Asia - Pacific

Geopolitical tensions mar multi-billion dollar Pakistan-Iran gas pipeline project

Islamabad in 'constant' touch with US seeking tacit green light to long-stalled project, Pakistani official tells Anadolu

Amir Latif  | 28.09.2023 - Update : 29.09.2023
Geopolitical tensions mar multi-billion dollar Pakistan-Iran gas pipeline project FILE PHOTO

- Islamabad in 'constant' touch with US seeking tacit green light to long-stalled project, Pakistani official tells Anadolu

- 714-mile-long Pakistan-Iran gas pipeline is slated to be completed by 2024

- Project has already missed several deadlines due to US sanctions on Iran

KARACHI, Pakistan

Pakistan is in "constant" touch with the US administration seeking a tacit green light to the long-stalled Pakistan-Iran gas pipeline project but "there are remote chances of a favorable response" from Washington, a Foreign Ministry official told Anadolu.

"In given geopolitical situation, there are remote chances of the US getting back to us with a favorable response," said the official on condition of anonymity, referring to the persistence of tensions between Washington and Tehran over the latter's alleged nuclear endeavors.

Kicked off in 2013 and with several deadlines already missed, the Pakistan-Iran gas pipeline project is unlikely to meet another deadline of 2024 due to long-standing US sanctions against Tehran.

Pakistan earlier this year requested Washington for a solution to the lingering imbroglio but has not yet received any response.
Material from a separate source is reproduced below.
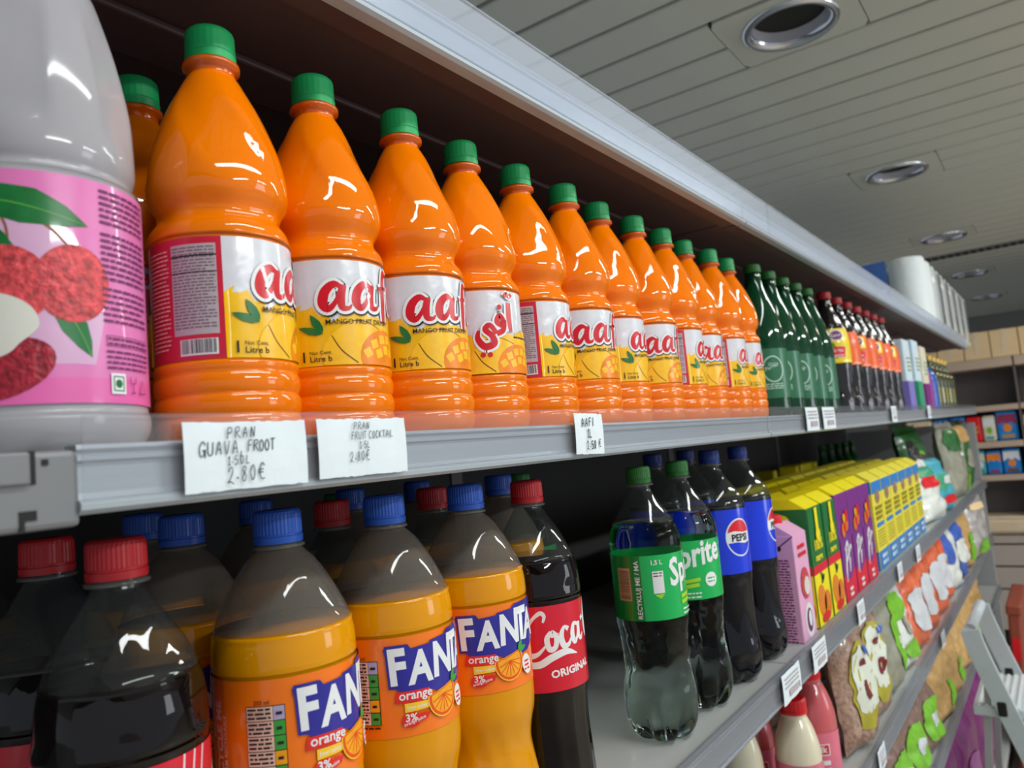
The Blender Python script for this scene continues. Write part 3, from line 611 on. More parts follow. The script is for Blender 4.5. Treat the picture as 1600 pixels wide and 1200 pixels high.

“We have told Washington that the gas pipeline project is very crucial in terms of meeting our growing energy needs,” the official said, adding that Islamabad is finding alternative ways to cope with its energy requirements.

Pakistan, in recent months, inked agreements with Russia and Azerbaijan for procurement of crude oil and gas.

The country received its maiden liquified petroleum gas (LPG) cargo from Russia on Tuesday.

Moreover, the official said, Pakistan is not in a position to initiate a new controversy considering its dragging economy and reliance on international loaning agencies.

Islamabad secured a last-minute bailout from the International Monetary Fund in July to avoid a lurking default.

Negotiating with Iran to avoid penalty

Pakistan is negotiating with Iran to settle a financial row over the multi-billion-dollar gas pipeline project, which stands stalled apparently under US pressure, an official said on Wednesday.

Pakistan's Additional Secretary for Petroleum Hassan Yousafzai on Wednesday told a Senate committee that Islamabad is trying to negotiate with Tehran to avoid a whopping $20 billion in liabilities as the deadline for the long-stalled project is approaching.

“The issue has also been raised with the US," Yousafzai said, referring to Islamabad's repeated attempts to woo its longtime ally Washington to tacitly greenlight the project, which is crucial to meet its domestic energy needs.

The development came weeks after Islamabad issued a notice of “Force Majeure and Excusing Event” to Tehran to suspend its contractual obligation on completion of the 1,150-kilometer (714-mile) gas pipeline.

This means, Pakistan expressed its inability to pursue the project until US sanctions on Iran remain in place or Washington tacitly allows Islamabad to go ahead with the project.

Earlier this year, former Petroleum Minister Musadik Malik had said that despite being committed to its contractual obligations, Pakistan had been unable to start construction of the pipeline, which aims to supply 750 million cubic feet per day of gas, due to US sanctions on Iran.

Tehran claims to have completed its side of the pipeline. The groundbreaking ceremony of the project was jointly conducted by Pakistan's then-President Asif Ali Zardari and then-Iranian President Mahmoud Ahmadinejad near Iran's port city of Chahbahar in March 2013 with an estimated cost of $7.5 billion at the time.

Senators demand explanation on US pressure

The briefing prompted the Senate committee to summon the top Foreign Ministry officials and the attorney general to explain Washington's objections to the project, which originally was slated to be completed in 2015.

Senator Sadia Abbasi, who heads the Senate Committee on Cabinet Secretariat, questioned why Pakistan is facing rare treatment over its energy agreement with Iran.

"Why India never faced such restrictions,” she said, citing regular procurement of oil by India from Iran.

Senator Mushtaq Ahmed from the country's mainstream religiopolitical party Jamaat-e-Islami called for summoning the Foreign Ministry officials to “find out why can’t we purchase cheap gas from the neighboring country.”

“We should know the reason behind the obstruction,” he said.